グスタフ・クリムト(1862~1918)は、19世紀末から20世紀初頭のウィーンで活躍した画家です。代表作《接吻》はオーストリアの芸術を代表する国宝的作品として位置付けられ、今や国外への出品は許されない作品となっています。写実的でアカデミックな画風から出発したクリムトは、やがて金箔を多用する「黄金様式」の時代を経て、装飾的で抽象的な色面と人物を組み合わせた独特の画風を確立、ウィーン・モダニズムの旗手として活躍しました。無垢な少女、魔性の女、運命の女…女性の様々な魅力を描き出した華麗な女性像は、国内外で圧倒的な人気を誇ります。
日本国内でも展覧会開催を希望する声は耳にしますが、クリムトは遅筆なうえ、作品がナチス・ドイツに接収されたり、戦火で焼失したりするなど歴史の波に翻弄され、現存する作品が多い作家とは言えません。また建物の天井画や壁画など、現地を訪れなくては実物を見られない作品も多々あります。
このたび、2018年のクリムト没後100年、2019年の日本・オーストリア友好150周年を記念して開催する本展は、クリムト作品をまとめて見ることのできる貴重な機会となります。

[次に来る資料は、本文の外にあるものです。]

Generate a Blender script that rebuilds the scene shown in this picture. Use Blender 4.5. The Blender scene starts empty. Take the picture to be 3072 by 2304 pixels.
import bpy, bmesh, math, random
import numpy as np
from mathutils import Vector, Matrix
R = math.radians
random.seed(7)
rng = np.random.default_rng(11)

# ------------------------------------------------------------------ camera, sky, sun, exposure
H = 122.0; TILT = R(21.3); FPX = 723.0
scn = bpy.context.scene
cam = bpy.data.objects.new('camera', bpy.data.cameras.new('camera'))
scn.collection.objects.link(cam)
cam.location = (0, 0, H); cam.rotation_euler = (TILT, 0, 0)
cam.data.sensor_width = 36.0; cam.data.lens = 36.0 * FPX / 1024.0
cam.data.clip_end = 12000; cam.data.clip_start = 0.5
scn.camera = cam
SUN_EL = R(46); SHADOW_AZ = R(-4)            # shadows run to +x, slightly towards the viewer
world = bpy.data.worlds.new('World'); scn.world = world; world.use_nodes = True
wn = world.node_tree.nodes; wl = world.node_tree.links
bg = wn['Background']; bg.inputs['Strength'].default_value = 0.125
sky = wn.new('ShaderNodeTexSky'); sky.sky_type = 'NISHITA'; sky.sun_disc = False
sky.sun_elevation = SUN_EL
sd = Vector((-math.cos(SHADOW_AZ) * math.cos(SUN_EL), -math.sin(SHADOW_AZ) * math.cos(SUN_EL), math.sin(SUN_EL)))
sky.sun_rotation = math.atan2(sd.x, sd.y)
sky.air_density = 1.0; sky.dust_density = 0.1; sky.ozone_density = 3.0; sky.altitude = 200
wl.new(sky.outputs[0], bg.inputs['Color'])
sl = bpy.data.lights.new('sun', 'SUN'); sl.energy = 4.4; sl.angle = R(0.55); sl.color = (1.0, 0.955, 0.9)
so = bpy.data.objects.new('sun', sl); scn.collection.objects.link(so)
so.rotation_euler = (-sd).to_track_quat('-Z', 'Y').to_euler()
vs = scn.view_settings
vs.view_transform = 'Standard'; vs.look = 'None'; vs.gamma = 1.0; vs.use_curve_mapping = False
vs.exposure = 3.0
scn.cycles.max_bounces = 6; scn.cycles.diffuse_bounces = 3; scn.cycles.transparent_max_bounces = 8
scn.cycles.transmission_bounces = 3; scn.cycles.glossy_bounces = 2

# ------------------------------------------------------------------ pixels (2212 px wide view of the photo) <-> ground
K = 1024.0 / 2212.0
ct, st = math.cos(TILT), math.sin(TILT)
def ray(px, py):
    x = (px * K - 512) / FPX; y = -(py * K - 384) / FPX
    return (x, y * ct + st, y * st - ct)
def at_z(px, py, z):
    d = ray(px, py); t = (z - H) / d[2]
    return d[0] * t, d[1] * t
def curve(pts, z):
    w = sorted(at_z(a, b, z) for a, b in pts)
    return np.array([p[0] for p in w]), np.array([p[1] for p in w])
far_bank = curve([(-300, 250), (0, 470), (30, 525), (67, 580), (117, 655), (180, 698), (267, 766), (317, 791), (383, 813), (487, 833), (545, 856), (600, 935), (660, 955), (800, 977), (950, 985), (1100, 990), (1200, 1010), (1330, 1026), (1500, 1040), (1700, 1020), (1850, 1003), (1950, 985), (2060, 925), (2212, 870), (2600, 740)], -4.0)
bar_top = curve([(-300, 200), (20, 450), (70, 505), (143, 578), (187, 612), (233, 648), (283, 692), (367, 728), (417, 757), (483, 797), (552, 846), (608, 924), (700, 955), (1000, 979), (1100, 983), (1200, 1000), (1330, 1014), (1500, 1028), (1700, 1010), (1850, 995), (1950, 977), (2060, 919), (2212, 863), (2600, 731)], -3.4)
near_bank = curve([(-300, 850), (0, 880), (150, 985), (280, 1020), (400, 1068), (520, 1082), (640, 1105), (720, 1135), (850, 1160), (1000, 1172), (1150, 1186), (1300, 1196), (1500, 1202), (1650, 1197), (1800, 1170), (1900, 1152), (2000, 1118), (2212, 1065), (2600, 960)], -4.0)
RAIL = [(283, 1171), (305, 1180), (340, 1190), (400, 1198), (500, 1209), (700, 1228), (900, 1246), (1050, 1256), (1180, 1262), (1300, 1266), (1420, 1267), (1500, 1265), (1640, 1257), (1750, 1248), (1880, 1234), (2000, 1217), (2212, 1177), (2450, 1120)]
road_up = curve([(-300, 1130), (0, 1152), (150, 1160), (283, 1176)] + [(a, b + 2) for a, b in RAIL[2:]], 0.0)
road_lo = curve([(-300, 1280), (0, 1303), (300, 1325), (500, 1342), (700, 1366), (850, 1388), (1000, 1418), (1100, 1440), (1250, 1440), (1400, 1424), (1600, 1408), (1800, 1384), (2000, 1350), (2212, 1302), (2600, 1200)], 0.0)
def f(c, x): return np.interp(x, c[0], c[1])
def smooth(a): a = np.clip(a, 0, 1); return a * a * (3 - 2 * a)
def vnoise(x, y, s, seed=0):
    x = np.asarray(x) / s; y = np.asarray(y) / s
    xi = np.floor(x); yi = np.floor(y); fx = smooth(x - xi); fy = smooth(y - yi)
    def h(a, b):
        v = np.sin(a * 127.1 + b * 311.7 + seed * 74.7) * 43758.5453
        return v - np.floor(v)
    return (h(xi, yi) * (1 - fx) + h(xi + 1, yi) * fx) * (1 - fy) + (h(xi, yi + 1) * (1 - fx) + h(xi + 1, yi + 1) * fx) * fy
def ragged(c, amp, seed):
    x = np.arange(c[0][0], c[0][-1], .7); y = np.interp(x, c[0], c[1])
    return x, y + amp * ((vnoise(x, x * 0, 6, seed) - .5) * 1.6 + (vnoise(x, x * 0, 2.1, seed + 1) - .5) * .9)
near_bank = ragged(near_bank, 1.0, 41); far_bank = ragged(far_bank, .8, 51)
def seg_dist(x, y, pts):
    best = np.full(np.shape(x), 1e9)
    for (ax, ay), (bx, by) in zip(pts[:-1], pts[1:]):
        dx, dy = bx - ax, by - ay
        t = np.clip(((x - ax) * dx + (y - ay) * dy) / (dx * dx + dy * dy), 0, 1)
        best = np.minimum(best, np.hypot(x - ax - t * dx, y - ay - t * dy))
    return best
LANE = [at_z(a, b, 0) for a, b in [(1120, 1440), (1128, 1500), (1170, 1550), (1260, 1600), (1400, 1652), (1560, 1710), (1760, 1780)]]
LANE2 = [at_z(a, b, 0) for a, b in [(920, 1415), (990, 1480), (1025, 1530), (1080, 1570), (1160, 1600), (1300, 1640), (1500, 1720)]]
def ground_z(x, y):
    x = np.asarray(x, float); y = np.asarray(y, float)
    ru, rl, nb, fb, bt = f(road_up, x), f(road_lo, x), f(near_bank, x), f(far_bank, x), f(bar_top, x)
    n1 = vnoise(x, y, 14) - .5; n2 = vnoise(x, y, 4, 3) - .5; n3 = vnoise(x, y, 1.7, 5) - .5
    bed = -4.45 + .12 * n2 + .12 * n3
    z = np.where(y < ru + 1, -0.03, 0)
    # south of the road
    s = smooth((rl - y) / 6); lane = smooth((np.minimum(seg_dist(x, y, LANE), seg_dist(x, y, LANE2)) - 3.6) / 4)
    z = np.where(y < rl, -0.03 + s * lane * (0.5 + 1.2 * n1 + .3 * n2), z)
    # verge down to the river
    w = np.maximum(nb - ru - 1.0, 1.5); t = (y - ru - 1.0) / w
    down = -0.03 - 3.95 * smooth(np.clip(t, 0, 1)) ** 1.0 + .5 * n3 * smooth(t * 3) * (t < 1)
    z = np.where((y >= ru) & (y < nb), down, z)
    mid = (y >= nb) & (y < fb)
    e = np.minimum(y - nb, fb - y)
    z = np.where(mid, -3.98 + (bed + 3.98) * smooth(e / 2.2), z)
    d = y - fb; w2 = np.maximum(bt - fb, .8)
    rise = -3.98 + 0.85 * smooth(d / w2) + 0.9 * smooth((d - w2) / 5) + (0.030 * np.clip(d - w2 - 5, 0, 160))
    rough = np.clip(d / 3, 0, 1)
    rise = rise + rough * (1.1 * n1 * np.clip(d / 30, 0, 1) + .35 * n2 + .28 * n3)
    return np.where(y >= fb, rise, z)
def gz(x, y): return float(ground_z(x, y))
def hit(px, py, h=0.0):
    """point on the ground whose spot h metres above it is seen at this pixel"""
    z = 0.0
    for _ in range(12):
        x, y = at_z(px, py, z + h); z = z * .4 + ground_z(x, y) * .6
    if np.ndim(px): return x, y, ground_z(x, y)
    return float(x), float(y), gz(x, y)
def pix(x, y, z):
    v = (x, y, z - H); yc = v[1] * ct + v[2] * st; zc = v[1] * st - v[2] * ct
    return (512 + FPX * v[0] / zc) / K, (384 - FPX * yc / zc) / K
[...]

本展は、クリムト作品の世界的殿堂ともいえるウィーンのベルヴェデーレ宮オーストリア絵画館の所蔵作品を中心に、クリムトの画業の変遷と彼とともに活躍した同時代の画家たちの作品を紹介します。「黄金様式」の時代の代表作のひとつ《ユディトⅠ》など、日本では過去最多となる20点以上のクリムトの油彩画が揃います。
さらにクリムトが手がけた全長34mにも及ぶ壁画《ベートーヴェン・フリーズ》の精巧な複製も来日。ウィーンの分離派会館での展示を再現します。
また、19世紀末のウィーンで紹介された日本の工芸品や絵画を通して、クリムトが受けたジャポニスムの影響にも迫ります。